Deliverables & Impact
Bi-weekly interview summaries
I led interviews with 20 teacher users to shed light onto what (and why) certain features were performing well, helping our team prioritize what to refine and deploy in a full-scale release.
After each set of interviews, I produced summaries to maintain stakeholder engagement. It included an average rating usability and usefulness for each feature, what was/wasn’t working well, and actionable recommendations.
Final summary for MVP and beyond
After all features had been tested over the course of 2 months, I produced a final summary outlining the takeaways from each feature, as well as short- and long-term recommendations.
The learnings from this study provided the validation needed to roll out critical features for Back-to-School.
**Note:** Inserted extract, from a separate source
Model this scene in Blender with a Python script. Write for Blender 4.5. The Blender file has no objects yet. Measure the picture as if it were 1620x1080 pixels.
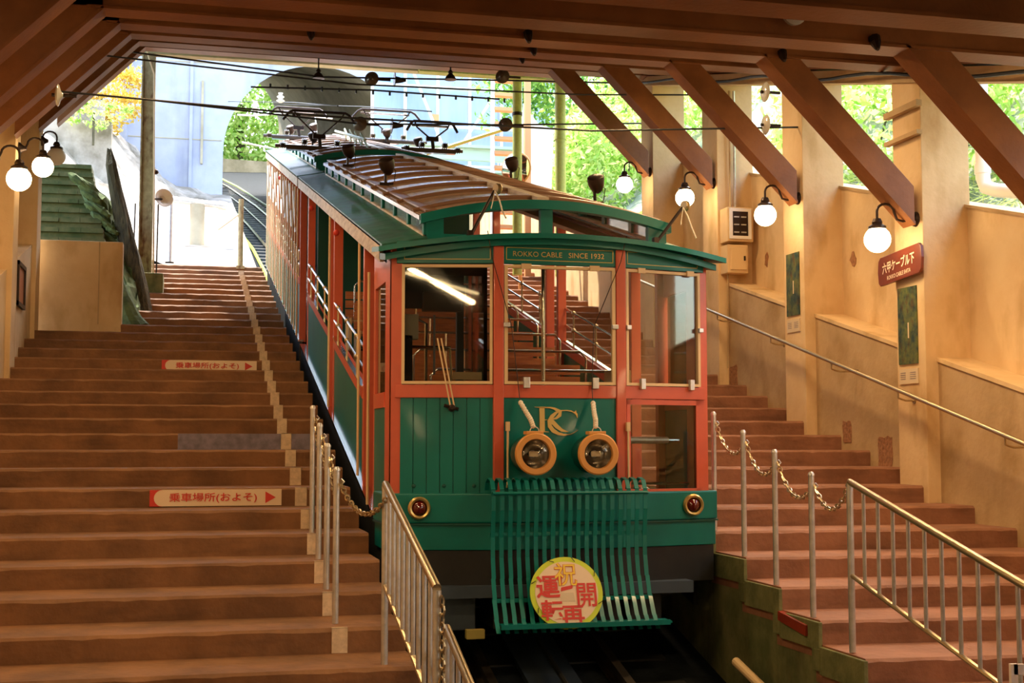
import bpy, bmesh, math, random
import numpy as np
from math import sin, cos, pi, radians, sqrt, atan2
from mathutils import Vector, Matrix
random.seed(7)
sc = bpy.context.scene
C = sc.collection
# ---------------------------------------------------------------- camera
# X across the track, Y horizontally uphill along it, Z up; the eye is the origin
PSI = radians(13.67); PHI = math.atan(160/2120)
Rt = Vector((cos(PSI), -sin(PSI), 0))
Fw = Vector((sin(PSI)*cos(PHI), cos(PSI)*cos(PHI), sin(PHI)))
Up = Rt.cross(Fw)
cam = bpy.data.cameras.new('camera'); co = bpy.data.objects.new('camera', cam); C.objects.link(co)
co.matrix_world = Matrix(((Rt.x, Up.x, -Fw.x, 0), (Rt.y, Up.y, -Fw.y, 0), (Rt.z, Up.z, -Fw.z, 0), (0, 0, 0, 1)))
cam.sensor_width = 36; cam.lens = 2120/1620*36; cam.clip_end = 500; cam.clip_start = .05
sc.camera = co
# ---------------------------------------------------------------- world, sun, lamps, exposure
w = bpy.data.worlds.new('sky'); sc.world = w; w.use_nodes = True
nt = w.node_tree; bg = nt.nodes['Background']
sky = nt.nodes.new('ShaderNodeTexSky'); sky.sky_type = 'NISHITA'; sky.sun_disc = False
sky.sun_elevation = radians(58); sky.sun_rotation = radians(35); sky.air_density = 1.4; sky.dust_density = 3
nt.links.new(sky.outputs[0], bg.inputs[0]); bg.inputs[1].default_value = 1.5
sl = bpy.data.lights.new('sun', 'SUN'); sl.energy = 14; sl.angle = radians(1); sl.color = (1, .95, .86)
so = bpy.data.objects.new('sun', sl); C.objects.link(so)
so.rotation_euler = Vector((.32, -.36, -1)).to_track_quat('-Z', 'Y').to_euler()
WARM = (1.0, .66, .33)
def area(name, loc, tgt, sx, sy, e, col=WARM):
    l = bpy.data.lights.new(name, 'AREA'); l.shape = 'RECTANGLE'; l.size = sx; l.size_y = sy; l.energy = e; l.color = col
    o = bpy.data.objects.new(name, l); C.objects.link(o); o.location = loc
    o.rotation_euler = (Vector(tgt)-Vector(loc)).to_track_quat('-Z', 'Y').to_euler(); return o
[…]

As hypothesized, teachers were making assignments on the platform more than before given their new set of features.
Challenge
Leading research in a time crunch
With mounting pressure from executive leadership to launch in time for Back-to-School, the product team was moving fast to launch an MVP.
To get ahead of this challenge, I created a testing schedule to work in lock-step with my product counterparts that were releasing features to the experiment group on a biweekly basis. This involved:
Product Managers and Data Analyst reviewed Heap data to identify areas for inquiry in the interviews.
I conducted interviews based on the feature release schedule, with team members observing.
I led weekly meetings to review quant and qual findings, address any critical action items, and prioritize what features to refine.
The UXR timeline weaves in user testing and check-ins over the course of two months.